Les danseurs s'adonnent à l'interprétation d'une gestuelle très propre à Sidi Larbi Cherkaoui, imprégnée d'acrobatie, de contorsions, de reptations et autres signes distinctifs de la "griffe" Cherkaoui. Rompus à la pratique de la rencontre avec différents styles de danse contemporaine, les danseurs de la compagnie sont galvanisés par cette écriture virtuose et singulière.Le propos est une analyse des troubles psychiques liés à la perte du fonctionnement d'une partie de l'exercice du cerveau et des neurones. S'en suit une gestuelle et un langage parlé et articulé, quelque peu caricatural et moins convaincant qu'à l'ordinaire.Ce "nouveau monde" à expérimenté physiquement est cependant riche et dense et transmet un message quasi scientifique au monde de l'art chorégraphique.Handicap ou puits de recherche fertile pour le chorégraphe? Question à débattre au delà des frontières du simple spectaculaire.

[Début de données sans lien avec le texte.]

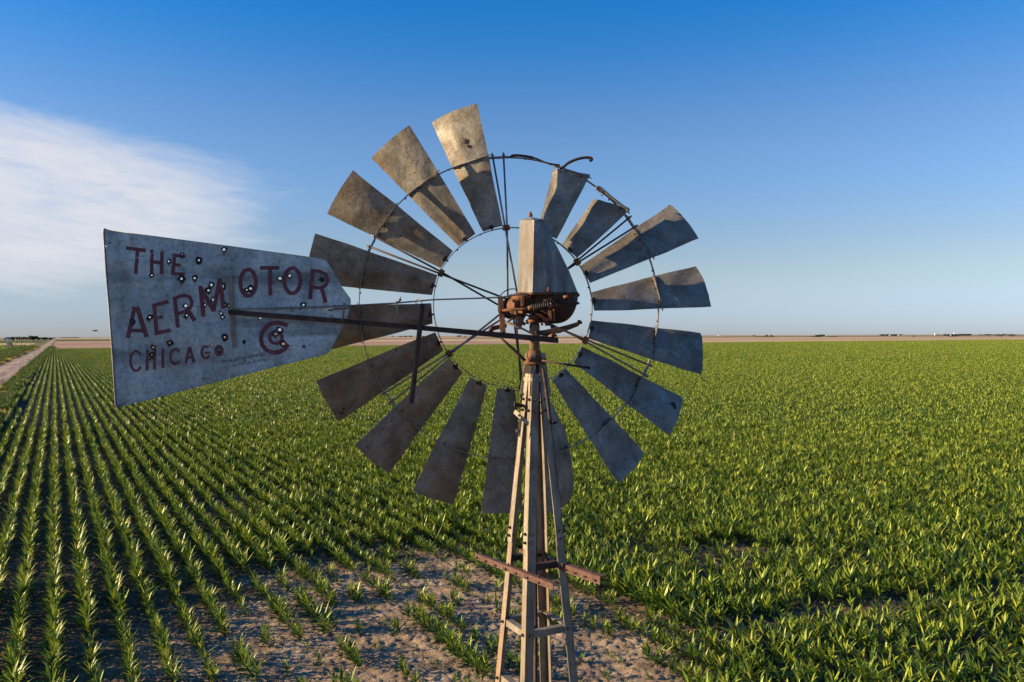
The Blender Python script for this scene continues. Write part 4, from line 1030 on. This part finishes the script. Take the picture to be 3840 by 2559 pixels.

Le sujet est vaste et périlleux mais dans le genre époustouflant de risques Sidi Larbi Cherkaoui n'en est pas à son premier coup d'essai!
Pour preuve, cette œuvre atypique riche d'un questionnement de fond sur le fonctionnement du corps, son analyse et ses répercutionssur la danse.
 
Montpellier Danse 12, une belle édition qui fait sens et donne à la forme d'un festival comme une allure de manifeste qui abonde vers la notion d'édition de référence en matière d'intelligence de programmation.